Les juges et législateurs du monde entier vont sans doute être amenés à préciser la nature des réseaux Wifi non sécurisés et le statut des données qui y transitent. Certes, le bon sens veut que l’on sécurise systématiquement ses réseaux, de préférence en utilisant une méthode avancée afin de rendre plus difficile la tâche d’éventuels hackers. Mais comment faire pour les réseaux Wifi de type « hotspot », de plus en plus fréquemment mis gracieusement à disposition dans les centres-villes, bibliothèques, chaînes de magasins et cafés ou restaurants tels que Starbucks ou McDonald ? La plupart du temps, ces réseaux sont librement accessibles, et les données qui y transitent peuvent être inter-ceptées par qui veut bien s’en donner la peine.
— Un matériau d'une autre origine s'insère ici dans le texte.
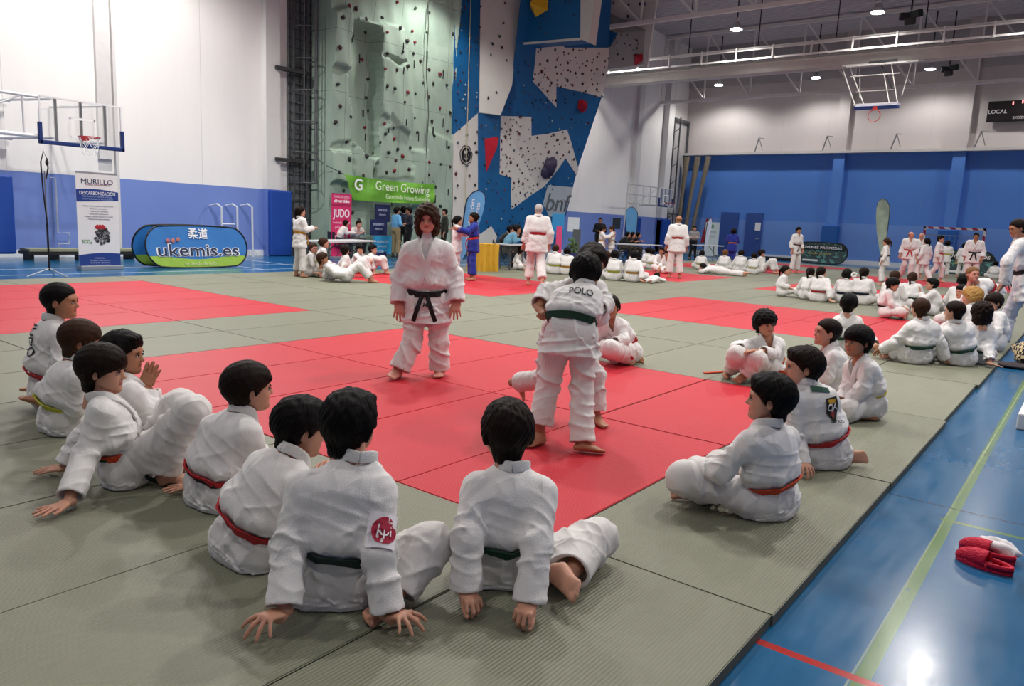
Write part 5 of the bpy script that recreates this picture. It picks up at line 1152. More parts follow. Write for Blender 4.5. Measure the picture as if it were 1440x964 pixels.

Lorsque Google a été pris la main dans le sac à enregistrer des données sur des réseaux Wifi privés, à l’occasion de prises de vue pour son service StreetView, le tollé a été général. Google s’est excusé, tout en affirmant que la collecte de ces données n’était pas illégale. En France, la CNIL (Commission nationale informatique et libertés) s’est offciellement plainte des agissements de Google auprès de ce dernier, qui a collaboré. Ceci a permis à la CNIL de constater que les voitures de Google croisant dans les rues de l’hexagone et « sniffant » les réseaux privés d’internautes avaient emmagasiné notamment des mot de passe de comptes e-mail et des contenus de messagerie. Une pratique difficile à justifier. Mais Google a fait valoir qu’il n’avait fait qu’enregistrer des données librement accessibles par tout un chacun, en d’autres termes qu’il appartient à chacun de protéger ses données. Ce n’est pas l’avis de l’Electronic Frontier Foundation (EFF), une ONG qui protège les droits des internautes : Marc Rotenberg, le directeur de son centre d’information, a estimé que l’enregistrement de ces données tombe sous le coup de la loi sur les écoutes téléphoniques et a demandé à la Commission fédérale des communications d’enquêter.
Aux États-Unis, la position défendue par Google a été confortée par une récente décision de justice. Lors d’un procès pour trafic de pornographie infantile, le tribunal avait maintenu comme preuve valable des données interceptées sur un réseau WiFi non sécurisé, malgré l’absence d’un mandat de perquisition. En d’autres termes, il ne peut être question de se prévaloir du caractère privé des données circulant sur son réseau si celui-ci est ouvert à tous vents.
Si l’on peut envisager d’encourager et d’exhorter les personnes privées à protéger leur réseau (en France, la loi LOPPSI en fait une obligation), il en va tout autrement des hotspots mis en place pour attirer le chaland : les verrouiller et forcer les clients à taper de longs mots de passe avant de pouvoir se connecter serait certainement très peu dans l’esprit du service proposé. Comment donc concilier la protection de la sphère privée et le confort d’un accès simple rapide à Internet dans les lieux publics ? Rotenberg, de l’EFF, recommande que les législateurs précisent que l’espionnage des données circulant sur les réseaux Wifi non protégés serait illégal.
Mettre en place de tels garde-fous ne sera pas une mince affaire. Comment distinguer l’internaute de bonne foi qui scanne les réseaux à sa disposition dans un lieu donné en vue de se connecter et celui qui utilise des outils sophistiqués pour en extraire des flux de données qui ne le regardent pas ? Paradoxalement, c’est Google qui a annoncé en janvier dernier, au moment de son départ fracassant de Chine, après des tentatives d’intrusion sur les comptes e-mail de défenseurs des droits de l’homme, avoir systématisé l’utilisation de l’encryptage pour son service de messagerie Gmail, afin de protéger ses utilisateurs contre des interceptions de données sur des réseaux Wifi non sécurisés.